## SET TASK
Skip all pictures, then print the remaining material exactly.

## DATASET EXTRACT
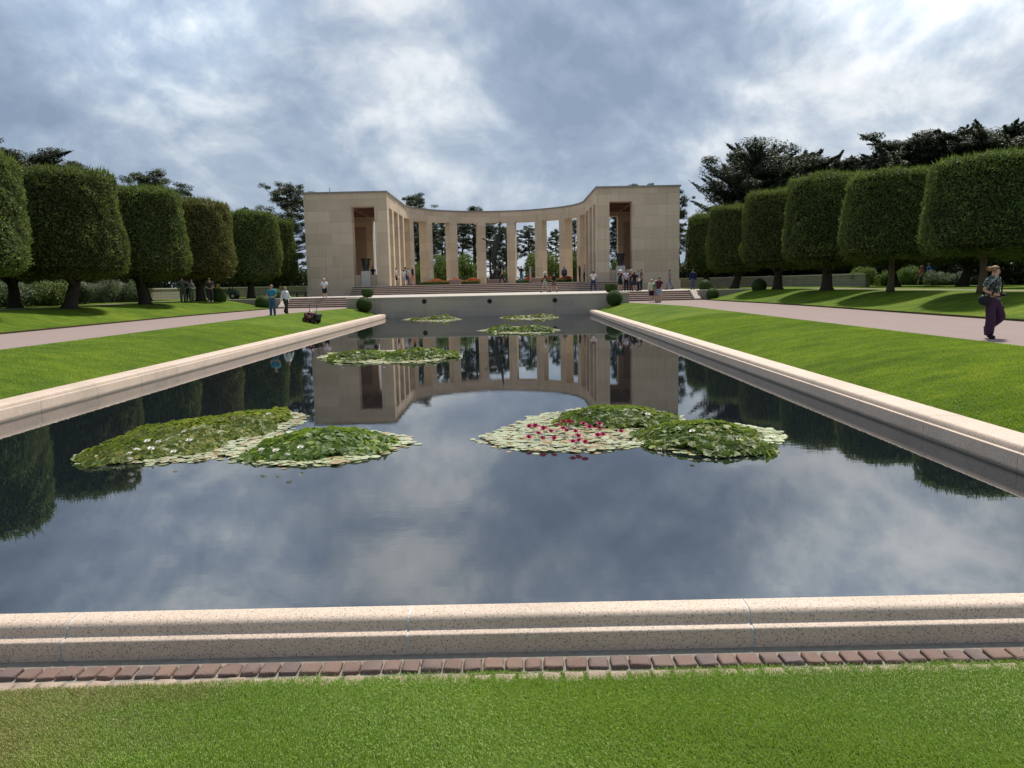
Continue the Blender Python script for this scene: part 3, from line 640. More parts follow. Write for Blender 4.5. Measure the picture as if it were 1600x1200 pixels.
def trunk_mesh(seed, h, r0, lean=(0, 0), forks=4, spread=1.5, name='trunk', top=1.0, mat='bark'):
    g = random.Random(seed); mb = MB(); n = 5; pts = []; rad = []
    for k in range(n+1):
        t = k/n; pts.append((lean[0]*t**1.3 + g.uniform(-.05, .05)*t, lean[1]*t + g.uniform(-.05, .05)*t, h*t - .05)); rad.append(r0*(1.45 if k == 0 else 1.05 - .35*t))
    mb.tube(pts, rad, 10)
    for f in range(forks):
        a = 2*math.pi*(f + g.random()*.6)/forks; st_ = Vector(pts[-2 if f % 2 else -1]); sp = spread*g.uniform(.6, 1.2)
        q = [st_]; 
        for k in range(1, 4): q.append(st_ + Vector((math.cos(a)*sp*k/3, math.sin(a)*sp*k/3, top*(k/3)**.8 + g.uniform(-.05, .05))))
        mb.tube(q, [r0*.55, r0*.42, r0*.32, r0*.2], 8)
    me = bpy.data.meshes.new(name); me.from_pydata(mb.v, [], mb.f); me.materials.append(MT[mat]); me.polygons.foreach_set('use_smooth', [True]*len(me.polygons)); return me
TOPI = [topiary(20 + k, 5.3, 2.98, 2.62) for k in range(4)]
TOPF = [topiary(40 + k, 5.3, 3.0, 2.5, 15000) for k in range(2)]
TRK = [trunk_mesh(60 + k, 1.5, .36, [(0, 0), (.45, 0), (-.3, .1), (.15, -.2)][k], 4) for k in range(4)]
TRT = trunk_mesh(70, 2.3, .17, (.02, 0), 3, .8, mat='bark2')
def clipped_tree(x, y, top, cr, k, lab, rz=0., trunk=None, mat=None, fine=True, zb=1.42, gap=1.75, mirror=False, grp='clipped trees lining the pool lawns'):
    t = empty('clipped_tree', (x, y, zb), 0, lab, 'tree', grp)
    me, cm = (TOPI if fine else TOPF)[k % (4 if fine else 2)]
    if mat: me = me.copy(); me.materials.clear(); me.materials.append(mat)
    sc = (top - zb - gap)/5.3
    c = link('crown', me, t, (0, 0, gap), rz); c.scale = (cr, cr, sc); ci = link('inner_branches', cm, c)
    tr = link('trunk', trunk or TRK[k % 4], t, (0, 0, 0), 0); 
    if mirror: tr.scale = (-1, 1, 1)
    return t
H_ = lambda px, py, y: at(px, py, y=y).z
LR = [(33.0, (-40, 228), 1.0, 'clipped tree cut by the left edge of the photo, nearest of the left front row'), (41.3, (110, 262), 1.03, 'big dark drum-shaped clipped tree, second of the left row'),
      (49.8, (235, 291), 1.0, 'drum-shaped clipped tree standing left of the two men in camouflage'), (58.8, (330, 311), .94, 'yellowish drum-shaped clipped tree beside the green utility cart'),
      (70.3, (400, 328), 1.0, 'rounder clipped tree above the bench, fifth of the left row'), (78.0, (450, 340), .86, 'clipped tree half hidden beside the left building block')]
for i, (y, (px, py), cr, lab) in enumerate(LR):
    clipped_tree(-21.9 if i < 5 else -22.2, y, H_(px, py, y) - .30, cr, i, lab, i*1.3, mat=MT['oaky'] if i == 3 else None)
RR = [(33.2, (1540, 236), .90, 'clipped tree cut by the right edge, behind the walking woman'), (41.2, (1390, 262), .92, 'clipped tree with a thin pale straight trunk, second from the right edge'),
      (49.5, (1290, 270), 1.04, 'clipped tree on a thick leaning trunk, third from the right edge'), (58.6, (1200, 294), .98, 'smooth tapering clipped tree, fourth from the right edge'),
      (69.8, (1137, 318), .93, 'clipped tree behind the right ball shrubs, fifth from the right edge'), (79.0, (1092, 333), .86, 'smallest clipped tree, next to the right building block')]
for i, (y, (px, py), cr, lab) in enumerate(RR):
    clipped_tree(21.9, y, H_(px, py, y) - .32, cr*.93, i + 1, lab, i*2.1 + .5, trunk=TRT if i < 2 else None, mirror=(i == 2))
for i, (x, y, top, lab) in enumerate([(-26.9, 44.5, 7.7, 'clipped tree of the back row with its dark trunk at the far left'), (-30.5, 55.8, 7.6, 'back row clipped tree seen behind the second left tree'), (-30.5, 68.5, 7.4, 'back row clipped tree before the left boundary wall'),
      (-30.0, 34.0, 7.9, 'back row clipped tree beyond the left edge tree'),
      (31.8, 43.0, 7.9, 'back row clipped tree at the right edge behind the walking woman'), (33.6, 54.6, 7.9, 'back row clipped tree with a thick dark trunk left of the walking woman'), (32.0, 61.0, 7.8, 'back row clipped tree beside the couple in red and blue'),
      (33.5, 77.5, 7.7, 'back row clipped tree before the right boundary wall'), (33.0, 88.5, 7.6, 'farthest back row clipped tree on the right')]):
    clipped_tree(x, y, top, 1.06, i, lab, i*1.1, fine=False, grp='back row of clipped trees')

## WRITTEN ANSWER
Continue the Blender Python script for this scene: part 3, from line 640. More parts follow. Write for Blender 4.5. Measure the picture as if it were 1600x1200 pixels.
def trunk_mesh(seed, h, r0, lean=(0, 0), forks=4, spread=1.5, name='trunk', top=1.0, mat='bark'):
    g = random.Random(seed); mb = MB(); n = 5; pts = []; rad = []
    for k in range(n+1):
        t = k/n; pts.append((lean[0]*t**1.3 + g.uniform(-.05, .05)*t, lean[1]*t + g.uniform(-.05, .05)*t, h*t - .05)); rad.append(r0*(1.45 if k == 0 else 1.05 - .35*t))
    mb.tube(pts, rad, 10)
    for f in range(forks):
        a = 2*math.pi*(f + g.random()*.6)/forks; st_ = Vector(pts[-2 if f % 2 else -1]); sp = spread*g.uniform(.6, 1.2)
        q = [st_]; 
        for k in range(1, 4): q.append(st_ + Vector((math.cos(a)*sp*k/3, math.sin(a)*sp*k/3, top*(k/3)**.8 + g.uniform(-.05, .05))))
        mb.tube(q, [r0*.55, r0*.42, r0*.32, r0*.2], 8)
    me = bpy.data.meshes.new(name); me.from_pydata(mb.v, [], mb.f); me.materials.append(MT[mat]); me.polygons.foreach_set('use_smooth', [True]*len(me.polygons)); return me
TOPI = [topiary(20 + k, 5.3, 2.98, 2.62) for k in range(4)]
TOPF = [topiary(40 + k, 5.3, 3.0, 2.5, 15000) for k in range(2)]
TRK = [trunk_mesh(60 + k, 1.5, .36, [(0, 0), (.45, 0), (-.3, .1), (.15, -.2)][k], 4) for k in range(4)]
TRT = trunk_mesh(70, 2.3, .17, (.02, 0), 3, .8, mat='bark2')
def clipped_tree(x, y, top, cr, k, lab, rz=0., trunk=None, mat=None, fine=True, zb=1.42, gap=1.75, mirror=False, grp='clipped trees lining the pool lawns'):
    t = empty('clipped_tree', (x, y, zb), 0, lab, 'tree', grp)
    me, cm = (TOPI if fine else TOPF)[k % (4 if fine else 2)]
    if mat: me = me.copy(); me.materials.clear(); me.materials.append(mat)
    sc = (top - zb - gap)/5.3
    c = link('crown', me, t, (0, 0, gap), rz); c.scale = (cr, cr, sc); ci = link('inner_branches', cm, c)
    tr = link('trunk', trunk or TRK[k % 4], t, (0, 0, 0), 0); 
    if mirror: tr.scale = (-1, 1, 1)
    return t
H_ = lambda px, py, y: at(px, py, y=y).z
LR = [(33.0, (-40, 228), 1.0, 'clipped tree cut by the left edge of the photo, nearest of the left front row'), (41.3, (110, 262), 1.03, 'big dark drum-shaped clipped tree, second of the left row'),
      (49.8, (235, 291), 1.0, 'drum-shaped clipped tree standing left of the two men in camouflage'), (58.8, (330, 311), .94, 'yellowish drum-shaped clipped tree beside the green utility cart'),
      (70.3, (400, 328), 1.0, 'rounder clipped tree above the bench, fifth of the left row'), (78.0, (450, 340), .86, 'clipped tree half hidden beside the left building block')]
for i, (y, (px, py), cr, lab) in enumerate(LR):
    clipped_tree(-21.9 if i < 5 else -22.2, y, H_(px, py, y) - .30, cr, i, lab, i*1.3, mat=MT['oaky'] if i == 3 else None)
RR = [(33.2, (1540, 236), .90, 'clipped tree cut by the right edge, behind the walking woman'), (41.2, (1390, 262), .92, 'clipped tree with a thin pale straight trunk, second from the right edge'),
      (49.5, (1290, 270), 1.04, 'clipped tree on a thick leaning trunk, third from the right edge'), (58.6, (1200, 294), .98, 'smooth tapering clipped tree, fourth from the right edge'),
      (69.8, (1137, 318), .93, 'clipped tree behind the right ball shrubs, fifth from the right edge'), (79.0, (1092, 333), .86, 'smallest clipped tree, next to the right building block')]
for i, (y, (px, py), cr, lab) in enumerate(RR):
    clipped_tree(21.9, y, H_(px, py, y) - .32, cr*.93, i + 1, lab, i*2.1 + .5, trunk=TRT if i < 2 else None, mirror=(i == 2))
for i, (x, y, top, lab) in enumerate([(-26.9, 44.5, 7.7, 'clipped tree of the back row with its dark trunk at the far left'), (-30.5, 55.8, 7.6, 'back row clipped tree seen behind the second left tree'), (-30.5, 68.5, 7.4, 'back row clipped tree before the left boundary wall'),
      (-30.0, 34.0, 7.9, 'back row clipped tree beyond the left edge tree'),
      (31.8, 43.0, 7.9, 'back row clipped tree at the right edge behind the walking woman'), (33.6, 54.6, 7.9, 'back row clipped tree with a thick dark trunk left of the walking woman'), (32.0, 61.0, 7.8, 'back row clipped tree beside the couple in red and blue'),
      (33.5, 77.5, 7.7, 'back row clipped tree before the right boundary wall'), (33.0, 88.5, 7.6, 'farthest back row clipped tree on the right')]):
    clipped_tree(x, y, top, 1.06, i, lab, i*1.1, fine=False, grp='back row of clipped trees')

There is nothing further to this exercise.